The thesis presented by Hanna is wrong on all counts. I can only hope it was written in a fit of pique, and will now be reflected upon as misjudged. She argues that unionists can only say “no” and have no alternative to the protocol.

To recap, the rest of the UK has been able, after three years, to exit the EU, whilst Northern Ireland has been lumbered with a protocol. It has made our part of the UK a proxy zone for the EU single market and simultaneously damaged established trading links with Great Britain, thus preventing any real benefit other than mountains of red tape.

There have now been a number of alternative arrangement propositions put forward, including one by the government to extend the grace period for a number of years. What is apparent is that not even one has been read by our detractors.

The protocol itself makes it clear that in the event of communal, economic or social problems the UK can take measures to fix these matters. Unfortunately, at the heart of the SDLP’s argument is a denial that the “half-in-half-out protocol policy” that they are clinging to is damaging the entirety of Northern Ireland, and it is in our collective interest to fix this.

I was heartened by the Labour Party’s unified voice on this in parliament this week, where the front bench and backbenches alike from the opposition collectively identified the protocol and its effect as the obstacle that must be addressed. Making the protocol a political totem that must be defended at all costs, as if it is something nationalists cannot do without, is a mistake. It only serves to highlight that it is in fact the SDLP who are saying “no” to change, when change is a requirement and when they have no alternatives to something they didn’t support from the outset!

Hanna then resorts to a disgraceful claim that unionists’ rhetoric is to blame for the unrest, without a single example or any evidence of their “combative language”. Once again, the complete lack of any self-awareness is breath-taking. Hanna is not unaccustomed to combative language herself.
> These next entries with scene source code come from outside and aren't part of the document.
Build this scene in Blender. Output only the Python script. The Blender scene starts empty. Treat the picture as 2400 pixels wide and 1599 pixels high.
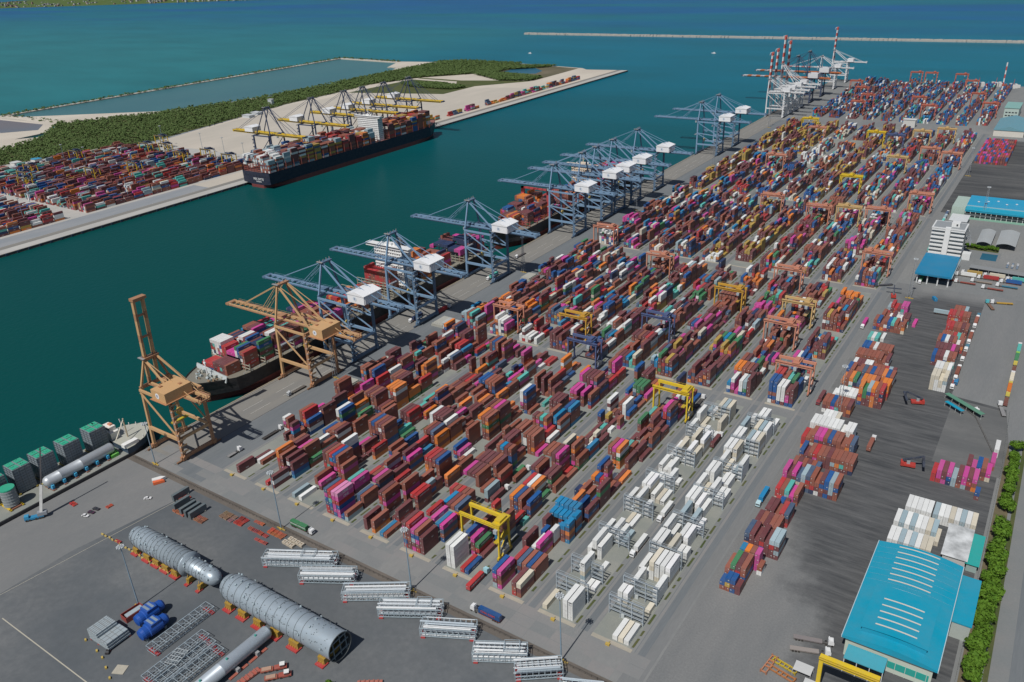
import bpy, math, random
from mathutils import Vector, Matrix
import numpy as np
random.seed(7); rnd = random.random
S = bpy.context.scene
C = S.collection
# ------------------------------------------------------------------ camera
R_, P_, A_ = -0.04680475, 0.44478756, -0.61014795
cp, sp = math.cos(P_), math.sin(P_)
FW = Vector((math.sin(A_)*cp, math.cos(A_)*cp, -sp))
rt = Vector((math.cos(A_), -math.sin(A_), 0)); up = rt.cross(FW)
RT = rt*math.cos(R_)+up*math.sin(R_); UP = -rt*math.sin(R_)+up*math.cos(R_)
CAMZ = 283.19
cd = bpy.data.cameras.new('camera'); cam = bpy.data.objects.new('camera', cd); C.objects.link(cam)
cd.sensor_width = 36; cd.lens = 36*1904.72/2400; cd.clip_start = 1; cd.clip_end = 60000
m = Matrix((RT, UP, -FW)).transposed().to_4x4(); m.translation = (0, 0, CAMZ); cam.matrix_world = m
S.camera = cam
# ------------------------------------------------------------------ light
w = bpy.data.worlds.new("World"); S.world = w; w.use_nodes = True
nt = w.node_tree; nt.nodes.clear()
sky = nt.nodes.new('ShaderNodeTexSky'); sky.sky_type = 'NISHITA'; sky.sun_disc = False
SUN = Vector((0.7, -27.1, 37.6)).normalized()
sky.sun_elevation = math.asin(SUN.z); sky.sun_rotation = math.atan2(SUN.x, SUN.y)
sky.air_density = 1.0; sky.dust_density = 1.0; sky.ozone_density = 1.5
bg = nt.nodes.new('ShaderNodeBackground'); bg.inputs[1].default_value = 0.06
ow = nt.nodes.new('ShaderNodeOutputWorld'); nt.links.new(sky.outputs[0], bg.inputs[0]); nt.links.new(bg.outputs[0], ow.inputs[0])
sl = bpy.data.lights.new('sun', 'SUN'); sl.energy = 4.2; sl.angle = math.radians(.5); sl.color = (1, .965, .92)
so = bpy.data.objects.new('sun', sl); C.objects.link(so); so.rotation_euler = SUN.to_track_quat('Z', 'Y').to_euler()
S.view_settings.view_transform = 'Standard'; S.view_settings.look = 'None'; S.view_settings.gamma = 1
S.view_settings.exposure = -0.15
# ------------------------------------------------------------------ materials
def _mat(name):
    m = bpy.data.materials.new(name); m.use_nodes = True; n = m.node_tree; n.nodes.clear()
    o = n.nodes.new('ShaderNodeOutputMaterial'); b = n.nodes.new('ShaderNodeBsdfPrincipled'); n.links.new(b.outputs[0], o.inputs[0])
    return m, n, b
def node(n, t, **k):
    x = n.nodes.new(t)
    for a, v in k.items():
        if a.startswith('i_'): x.inputs[a[2:].replace('_', ' ')].default_value = v
        else: setattr(x, a, v)
    return x
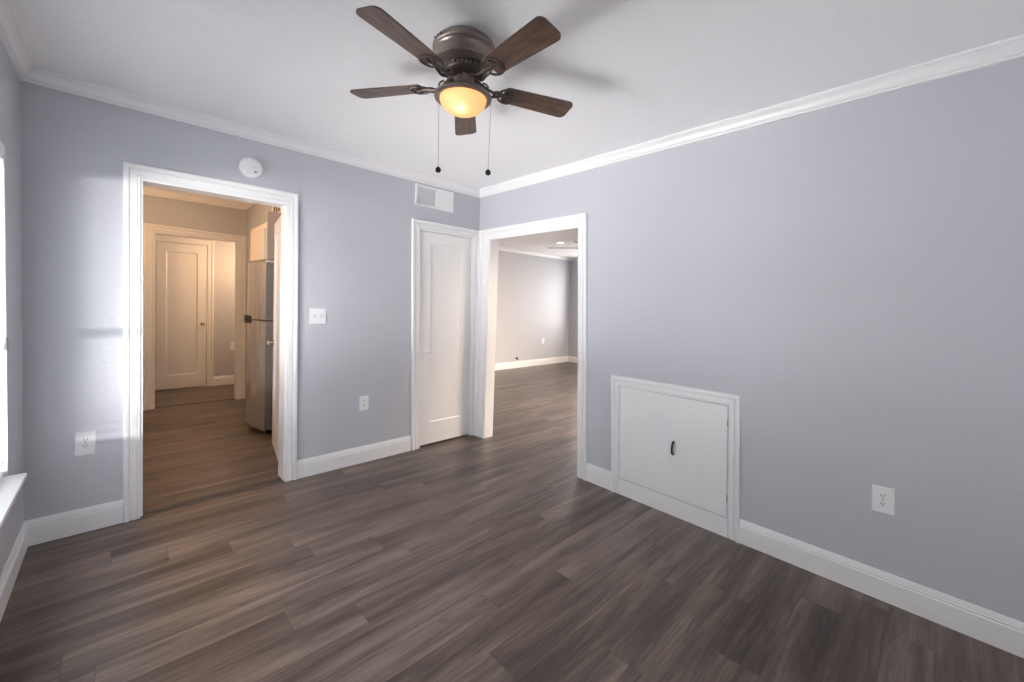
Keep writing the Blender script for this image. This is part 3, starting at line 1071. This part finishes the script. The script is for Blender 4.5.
ceiling_fan('bronze ceiling fan with five brown blades and lit amber bowl, nearest the camera', -1.587, -1.841, .536, -164.2)
ceiling_fan('dark ceiling fan in the next room, its blade tips seen through the wide doorway', 2.92, .68, .73, 125, lit=False, chains=False, zb=2.33)

# recessed light in the lounge ceiling
rl = thing('recessed_light', 'glowing recessed ceiling light in the next room', 'ceiling light', (3.16, 1.56, HC))
mb = MB()
mb.lathe([(.062, -.001), (.088, -.001), (.088, -.006), (.080, -.010), (.066, -.008), (.062, -.001)], 40)
mb.build('trim_ring', M_WHITE, rl, True)
mb = MB()
mb.lathe([(0, -.0035), (.064, -.0035), (.064, -.0015), (0, -.0015)], 40)
mb.build('lens', M_CAN, rl)

# ------------------------------------------------------------------ kitchen: fridge, cupboard, register, lamp
fr = thing('refrigerator', 'stainless steel top freezer refrigerator in the kitchen behind the left doorway', 'refrigerator', (-1.30, 1.47, .008))
def loc(x, y, z):
    return (x + 1.30, y - 1.47, z)
fy0, fy1 = 1.205, 1.795
mb = MB()
mb.box(*[v for v in (-1.585 + 1.30, -.86 + 1.30, fy0 - 1.47 + .006, fy1 - 1.47 - .006, .045, 1.700)], .006, 2)
mb.build('cabinet_body', plain('grey_fridge_side', rgb(120, 116, 113), .4, .3), fr, True)
def bowed(z0, z1):
    mb = MB()
    n = 16
    top = []
    for k in range(n + 1):
        y = fy0 + (fy1 - fy0) * k / n
        u = (k / n) * 2 - 1
        top.append((-1.6785 - .0165 * u - .050 * (1 - abs(u) ** 2.4), y))
    poly = top + [(-1.592, fy1), (-1.592, fy0)]
    mb.prism([(p[0], p[1]) for p in poly], lambda p: loc(p[0], p[1], z0), lambda p: loc(p[0], p[1], z1))
    return mb
fd = bowed(.055, 1.126).build('refrigerator_door', M_STEEL, fr, True, 30)
fz = bowed(1.142, 1.705).build('freezer_door', M_STEEL, fr, True, 30)
for nm, par, z0, z1 in (('door_handle', fd, 1.095, 1.131), ('door_handle', fz, 1.139, 1.170)):
    mb = MB()
    pts = []
    for k in range(9):
        u = k / 8
        y = fy1 - .02 - u * .32
        uu = (y - fy0) / (fy1 - fy0) * 2 - 1
        pts.append((-1.6765 - .0165 * uu - .050 * (1 - abs(uu) ** 2.4), y))
    poly = [(p[0] - .030 * (1 - (k / 8) ** 1.5), p[1]) for k, p in enumerate(pts)] + [(p[0] + .004, p[1]) for p in pts[::-1]]
    mb.prism(poly, lambda p: loc(p[0], p[1], z0), lambda p: loc(p[0], p[1], z1))
    mb.build(nm, M_BLACK, par)
mb = MB()
mb.box(*[v for v in (-1.66 + 1.30, -1.56 + 1.30, fy0 - 1.47 + .005, fy0 - 1.47 + .05, 1.7055, 1.722)], .004, 2)
mb.build('hinge_cap', M_PLASTIC, fr, True)
mb = MB()
mb.box(-1.60 + 1.30, -.88 + 1.30, fy0 - 1.47 + .02, fy1 - 1.47 - .02, .0, .0445)
mb.box(-1.645 + 1.30, -1.60 + 1.30, fy0 - 1.47 + .015, fy1 - 1.47 - .015, .012, .050, .004, 1)
mb.build('toe_grille', M_BLACK, fr)

cab = thing('wall_cupboard', 'small warm lit cupboard on the wall above the refrigerator', 'cupboard', (-1.30, 1.56, 1.735))
cy0, cy1, cz0, cz1, cxf = 1.22, 1.90, 1.738, 2.100, -1.655
M_CAB = plain('cream_cabinet', rgb(224, 214, 200), .4)
mb = MB()
mb.box(cxf + 1.30, -.82 + 1.30, cy0 - 1.56, cy1 - 1.56, cz0 - 1.735, cz1 - 1.735, .002, 1)
mb.build('carcass', M_CAB, cab)
dm = panel_door_mesh(lambda s, z, d: (cxf - .0205 - d + 1.30, s - 1.56, z - 1.735), cy0 + .010, cy0 + .010, cy1 - .075, cy1 - .075, cz0 + .006, cz1 - .055, .006, .006, .006, rec=.004, thick=.019, slope=.004)
cdoor = dm.build('door', M_CAB, cab)
mb = MB()
mb.box(cxf + .002 + 1.30, -.82 + 1.30, cy0 - .018 - 1.56, cy0 - .0005 - 1.56, 0, .47)
mb.build('side_panel', plain('shaded_side_tone', rgb(176, 158, 144), .5), cab)  # dim warm shade on the cupboard's near side, put into the panel colour
mb = MB()
mb.box(cxf - .012 + 1.30, cxf - .0005 + 1.30, cy1 - .070 - 1.56, cy1 - .062 - 1.56, .02, .075)
mb.build('hinge', M_BRASS, cdoor)

vr = thing('air_vent', 'small register high on the kitchen wall above the refrigerator', 'vent', (KX1, 1.62, 2.31))
mb = MB()
mb.box(-.014, 0, -.28, .13, -.065, .065, .004, 1)
mb.build('frame', M_CAB, vr)
mb = MB()
for k in range(3):
    mb.box(-.0160, -.0142, -.20 + k * .09, -.15 + k * .09, -.045, .045)
mb.build('slots', M_SLOT, vr)

kl = thing('ceiling_light', 'glowing ceiling light just inside the kitchen doorway head', 'ceiling light', (-2.40, 2.50, KH))
mb = MB()
mb.lathe([(0, 0), (.10, -.0005), (.10, -.018), (.07, -.022), (0, -.022)], 36)
mb.build('canopy', M_BRASS, kl, True)
mb = MB()
mb.lathe([(.068, -.0225), (.080, -.030), (.078, -.048), (.055, -.066), (.02, -.075), (0, -.076)], 36)
mb.build('glass_dome', M_DOME, kl, True)
mb = MB()
mb.lathe([(0, -.0765), (.008, -.078), (.009, -.085), (.005, -.094), (0, -.097)], 16)
mb.build('finial', M_BRASS, kl, True)
light('kitchen_lamp', 'POINT', (-2.80, 1.55, 2.20), 30, (1.0, 0.60, 0.29), 0.10)
light('hall_lamp', 'POINT', (-1.20, 3.62, 1.85), 21, (1.0, 0.64, 0.35), 0.08)
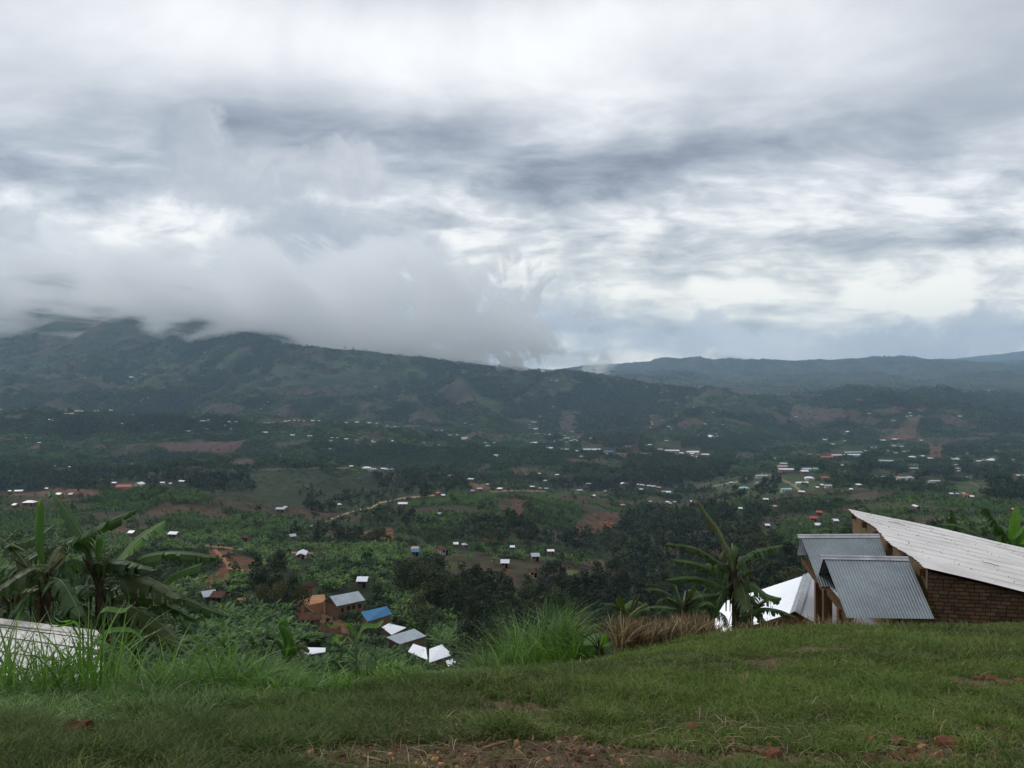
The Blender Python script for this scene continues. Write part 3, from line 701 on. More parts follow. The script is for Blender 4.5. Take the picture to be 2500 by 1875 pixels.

In 2019 she took to Twitter to call me a “gobshite”. Her leader, Colum Eastwood MP, earlier this year responded to an online conversation with an Alliance party MLA by calling my colleague, Sammy Wilson MP a “prick”. Now could you imagine for one moment if any other MP used such abusive terms against another member, especially a woman MP?

Such explicit, negative, abusing and derogatory terms should cause an outcry, perhaps even a standards inquiry. It is perverse for her to therefore claim it is “combative language” by unionists that is fanning the flames in Northern Ireland. Little wonder the SDLP’s pious words are not taken seriously. When the general unionist community see these abusive attacks made on the people whom they send to parliament to represent them, it sends a message back: this is how low the esteem is in which we regard your representatives – so just how much lower do we regard you?

If we are going to have calls for calm, then let’s have honesty and clarity of thinking. The violence must stop, and the government at Westminster has a duty to ensure that the protocol is set to the side and alternative measures that remove the destabilising aspects of that protocol are removed. Frankly, there is no necessity for all of the checks of goods entering Northern Ireland from Great Britain: everyone knows that.

Now let us collectively get to a position where trade can be normalised, tensions unwound and normal political engagement resume.

 

Ian Paisley Jr is the DUP MP for North Antrim.